Is it normal to have a childhood fear in adulthood?
When i was five, my parents made me spend the night at my grandparents house that was quite aways away from my parents home. I didn't know these grandparents very well and they suprised me with the fact that I was spending the night as they were leaving. I was frankly scared out of my mind. I started crying and screaming that I wanted to go home but they didn't let me.
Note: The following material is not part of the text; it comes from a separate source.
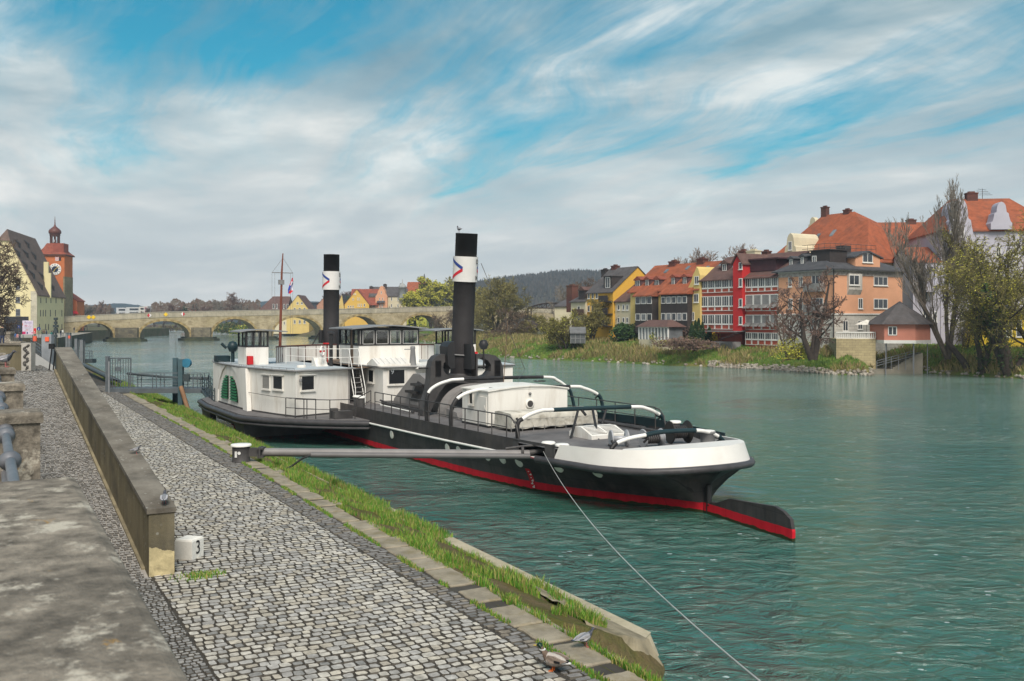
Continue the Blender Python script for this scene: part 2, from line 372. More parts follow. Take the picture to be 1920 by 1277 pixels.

Heres the worst part. I ended up throwing up while I was there. Ever since then I've been horrifically afraid of throwing up and of staying places away from home. I was afraid to stay away from my parents but I kind of got over that facing my fear staying at a couple different friends homes. I then ended up buying and moving into a home that's about a block away from my parents house. The only way I was able to live on my own is because my closest friend moved in and she's renting a room from me. I feel safe in my house now as long as I don't have to stay here alone. The thing is, I'm still unbeliveably afraid of throwing up and I still won't stay with other people. I've conquered alot of it but not all. I don't know what to do!
The sad thing is, I'll be 27 in June and I want to be able to handle being alone. I want to grow up as far as the fears are concerned.
Here are my questions.... Is this normal? Am I the only one that has these types of fears? Please post your recommendations and comments. I know that all this to most is childish, immature and stupid to some. To those of you that feel that way, please refrain from commenting. It's not something I can just turn off and it's something I've dealt with for 22 years.